Zaanse Schans is a village of relocated historic buildings and windmills. It's close to Amsterdam, full of tour buses, and starting to rain so we dash in and out.
There's green grass and water everywhere and lots of beautiful old villages.
Footage of America is on TV and I can't help thinking about the magnitude of the dyke system here. They are constantly being built up against the threat of rising water.

Sunday, October 28, 2012

Hoorn - Volendam.

The sun is shining when we wake on this first day post daylight saving so we rug up like the Michelin Man and head off into a blustery southerly (much better than an arctic northerly). It's a 60km round trip, and feels good to be back on the bike. We follow the dyke path and it's a very weird feeling to see the sea 1m below us on the left and the land 2m below on the right. Volendam is an old fishing village now geared towards tourism, we join hundreds of people wandering the picturesque harbour and it's many shops. We play dressups, sample cheese from nearby Edam and admire the views. We get lost on the way home (so what's new?) but follow a few of the many well marked paths north along canals and roads. It rains a bit but the water hasn't a hope of penetrating our many layers.

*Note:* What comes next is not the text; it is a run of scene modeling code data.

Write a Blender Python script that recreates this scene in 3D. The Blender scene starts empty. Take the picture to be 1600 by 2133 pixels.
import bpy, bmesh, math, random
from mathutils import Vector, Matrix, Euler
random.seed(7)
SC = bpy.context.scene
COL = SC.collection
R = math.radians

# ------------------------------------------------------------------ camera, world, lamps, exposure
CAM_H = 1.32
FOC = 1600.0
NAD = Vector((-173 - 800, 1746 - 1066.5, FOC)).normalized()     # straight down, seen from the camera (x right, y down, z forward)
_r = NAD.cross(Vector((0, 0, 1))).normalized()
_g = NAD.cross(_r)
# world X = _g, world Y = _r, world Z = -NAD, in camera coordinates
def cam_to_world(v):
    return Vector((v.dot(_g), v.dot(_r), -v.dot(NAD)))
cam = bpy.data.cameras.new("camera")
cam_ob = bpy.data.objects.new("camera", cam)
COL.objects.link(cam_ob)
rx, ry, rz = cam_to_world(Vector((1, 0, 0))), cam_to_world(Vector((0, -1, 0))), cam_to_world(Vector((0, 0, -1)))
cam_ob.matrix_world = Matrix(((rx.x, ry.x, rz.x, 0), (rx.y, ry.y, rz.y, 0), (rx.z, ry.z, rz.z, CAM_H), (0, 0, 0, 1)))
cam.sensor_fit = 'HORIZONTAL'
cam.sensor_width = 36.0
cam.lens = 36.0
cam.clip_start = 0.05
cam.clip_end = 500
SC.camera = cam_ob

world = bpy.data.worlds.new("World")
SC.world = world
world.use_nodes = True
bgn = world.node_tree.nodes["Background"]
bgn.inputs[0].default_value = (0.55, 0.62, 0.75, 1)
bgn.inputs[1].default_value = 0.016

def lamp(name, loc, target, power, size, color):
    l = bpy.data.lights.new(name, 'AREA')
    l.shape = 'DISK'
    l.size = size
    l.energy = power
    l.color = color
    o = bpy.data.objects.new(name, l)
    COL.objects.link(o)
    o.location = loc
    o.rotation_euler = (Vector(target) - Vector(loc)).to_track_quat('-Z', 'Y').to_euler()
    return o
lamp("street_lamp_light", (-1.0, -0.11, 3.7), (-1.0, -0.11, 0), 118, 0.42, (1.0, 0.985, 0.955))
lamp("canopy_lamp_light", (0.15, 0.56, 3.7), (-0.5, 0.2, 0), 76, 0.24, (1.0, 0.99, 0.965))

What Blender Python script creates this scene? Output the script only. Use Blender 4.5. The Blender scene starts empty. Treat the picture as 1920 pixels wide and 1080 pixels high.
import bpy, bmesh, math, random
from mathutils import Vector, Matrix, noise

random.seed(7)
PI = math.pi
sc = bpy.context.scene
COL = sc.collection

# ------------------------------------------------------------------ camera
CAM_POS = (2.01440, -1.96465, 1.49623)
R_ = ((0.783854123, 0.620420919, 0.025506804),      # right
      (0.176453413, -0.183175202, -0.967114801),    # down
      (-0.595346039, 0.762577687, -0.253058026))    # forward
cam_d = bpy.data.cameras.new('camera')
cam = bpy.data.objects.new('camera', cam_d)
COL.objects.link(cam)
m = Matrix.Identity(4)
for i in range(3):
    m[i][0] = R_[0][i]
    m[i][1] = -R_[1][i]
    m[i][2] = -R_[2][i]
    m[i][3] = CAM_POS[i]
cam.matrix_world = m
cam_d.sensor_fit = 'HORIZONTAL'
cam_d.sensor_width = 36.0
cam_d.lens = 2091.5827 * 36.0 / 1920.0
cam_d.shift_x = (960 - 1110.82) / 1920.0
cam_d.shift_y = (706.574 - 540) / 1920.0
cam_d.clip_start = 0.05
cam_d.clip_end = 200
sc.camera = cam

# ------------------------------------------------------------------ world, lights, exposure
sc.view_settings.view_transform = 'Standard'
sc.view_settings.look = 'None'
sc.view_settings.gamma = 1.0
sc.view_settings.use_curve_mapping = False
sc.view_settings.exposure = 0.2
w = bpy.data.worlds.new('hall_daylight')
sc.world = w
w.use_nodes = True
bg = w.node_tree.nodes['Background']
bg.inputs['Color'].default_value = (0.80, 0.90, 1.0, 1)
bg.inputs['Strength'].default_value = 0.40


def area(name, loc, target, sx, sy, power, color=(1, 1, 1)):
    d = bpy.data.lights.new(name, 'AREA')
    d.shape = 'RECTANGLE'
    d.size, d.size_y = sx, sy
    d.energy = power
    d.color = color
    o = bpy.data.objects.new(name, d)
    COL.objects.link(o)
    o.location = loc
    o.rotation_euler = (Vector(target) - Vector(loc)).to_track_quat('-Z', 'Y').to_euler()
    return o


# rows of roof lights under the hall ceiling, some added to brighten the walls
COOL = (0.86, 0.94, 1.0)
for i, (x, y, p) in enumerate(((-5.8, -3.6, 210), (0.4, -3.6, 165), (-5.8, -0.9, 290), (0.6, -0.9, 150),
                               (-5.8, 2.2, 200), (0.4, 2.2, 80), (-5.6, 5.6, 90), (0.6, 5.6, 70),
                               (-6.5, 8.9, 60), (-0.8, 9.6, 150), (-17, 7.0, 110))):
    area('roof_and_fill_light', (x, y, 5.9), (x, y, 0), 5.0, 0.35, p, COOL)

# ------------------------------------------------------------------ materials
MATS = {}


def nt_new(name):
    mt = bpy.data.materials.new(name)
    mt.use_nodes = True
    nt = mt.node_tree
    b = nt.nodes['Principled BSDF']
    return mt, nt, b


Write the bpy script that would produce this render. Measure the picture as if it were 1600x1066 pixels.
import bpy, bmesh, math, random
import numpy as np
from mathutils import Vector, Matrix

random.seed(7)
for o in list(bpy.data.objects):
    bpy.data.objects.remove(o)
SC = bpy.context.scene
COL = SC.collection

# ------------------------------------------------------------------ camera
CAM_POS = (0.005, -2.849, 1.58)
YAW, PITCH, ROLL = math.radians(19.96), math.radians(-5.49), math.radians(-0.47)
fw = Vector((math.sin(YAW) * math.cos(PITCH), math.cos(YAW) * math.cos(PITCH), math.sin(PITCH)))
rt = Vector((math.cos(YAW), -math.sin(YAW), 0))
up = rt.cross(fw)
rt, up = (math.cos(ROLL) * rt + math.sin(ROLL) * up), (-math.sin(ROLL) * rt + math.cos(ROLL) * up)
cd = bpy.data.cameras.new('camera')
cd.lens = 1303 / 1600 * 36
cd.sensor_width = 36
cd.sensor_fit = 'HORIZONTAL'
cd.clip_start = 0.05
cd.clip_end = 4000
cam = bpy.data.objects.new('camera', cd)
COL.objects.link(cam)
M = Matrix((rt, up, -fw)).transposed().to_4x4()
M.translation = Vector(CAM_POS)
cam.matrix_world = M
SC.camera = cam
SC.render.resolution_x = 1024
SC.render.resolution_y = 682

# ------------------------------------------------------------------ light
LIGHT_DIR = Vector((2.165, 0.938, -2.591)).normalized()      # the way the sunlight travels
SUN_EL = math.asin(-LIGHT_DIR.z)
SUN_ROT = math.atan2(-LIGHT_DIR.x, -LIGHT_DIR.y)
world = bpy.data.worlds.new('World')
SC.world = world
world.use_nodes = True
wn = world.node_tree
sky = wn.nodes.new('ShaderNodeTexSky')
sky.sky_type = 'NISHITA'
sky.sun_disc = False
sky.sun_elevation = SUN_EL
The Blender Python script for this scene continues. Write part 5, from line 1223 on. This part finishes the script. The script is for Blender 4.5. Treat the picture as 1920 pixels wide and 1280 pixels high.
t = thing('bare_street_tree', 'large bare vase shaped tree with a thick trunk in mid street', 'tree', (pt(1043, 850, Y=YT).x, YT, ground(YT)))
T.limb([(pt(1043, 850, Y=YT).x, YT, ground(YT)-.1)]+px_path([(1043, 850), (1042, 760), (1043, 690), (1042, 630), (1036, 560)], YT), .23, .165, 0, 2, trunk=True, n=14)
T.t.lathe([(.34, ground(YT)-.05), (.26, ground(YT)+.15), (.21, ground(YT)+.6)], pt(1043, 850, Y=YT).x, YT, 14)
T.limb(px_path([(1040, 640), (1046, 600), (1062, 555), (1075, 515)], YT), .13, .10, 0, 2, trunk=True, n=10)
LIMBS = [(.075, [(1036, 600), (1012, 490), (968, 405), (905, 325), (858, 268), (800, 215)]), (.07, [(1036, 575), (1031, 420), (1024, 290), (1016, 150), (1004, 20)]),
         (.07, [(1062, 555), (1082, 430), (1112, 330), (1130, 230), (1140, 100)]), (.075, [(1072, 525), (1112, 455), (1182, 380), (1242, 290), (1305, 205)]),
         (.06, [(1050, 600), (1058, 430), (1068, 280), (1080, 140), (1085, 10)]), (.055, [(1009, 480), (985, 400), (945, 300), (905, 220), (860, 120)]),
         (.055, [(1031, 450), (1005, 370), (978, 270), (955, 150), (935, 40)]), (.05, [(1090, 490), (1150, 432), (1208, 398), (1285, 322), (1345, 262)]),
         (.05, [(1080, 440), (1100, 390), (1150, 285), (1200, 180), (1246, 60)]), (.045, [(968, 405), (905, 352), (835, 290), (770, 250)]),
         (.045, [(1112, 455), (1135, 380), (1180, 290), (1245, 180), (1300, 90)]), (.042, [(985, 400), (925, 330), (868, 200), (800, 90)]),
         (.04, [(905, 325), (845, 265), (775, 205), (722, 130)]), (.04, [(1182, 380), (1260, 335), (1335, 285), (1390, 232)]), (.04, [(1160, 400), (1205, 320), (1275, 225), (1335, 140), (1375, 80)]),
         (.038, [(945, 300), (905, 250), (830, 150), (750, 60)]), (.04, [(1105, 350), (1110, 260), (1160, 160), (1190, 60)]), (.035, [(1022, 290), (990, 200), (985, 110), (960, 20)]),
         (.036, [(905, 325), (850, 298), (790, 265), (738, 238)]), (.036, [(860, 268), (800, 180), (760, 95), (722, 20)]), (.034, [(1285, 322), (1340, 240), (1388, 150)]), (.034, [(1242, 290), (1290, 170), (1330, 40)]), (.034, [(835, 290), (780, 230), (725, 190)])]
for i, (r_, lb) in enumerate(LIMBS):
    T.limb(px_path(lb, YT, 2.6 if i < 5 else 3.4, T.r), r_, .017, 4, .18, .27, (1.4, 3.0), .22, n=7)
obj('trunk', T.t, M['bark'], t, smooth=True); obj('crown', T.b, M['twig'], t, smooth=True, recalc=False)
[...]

Saturday, October 27, 2012

Hoorn - Zuiderzee museum

Friday's weather looks good so we shake off our lethargy and head north a little way in the car. Our destination is the open air museum at Enkhuisen, which shows life as it was around the Zuiderzee. It's fascinating to walk around the recreated villages and see just how tough life was before the dams were built and the floods tamed. It's school hols so there are lots of extra activities for the kids.
PS for those that are wondering, like me, North (where we are) and South Holland are 2 of the 11 states of the Netherlands.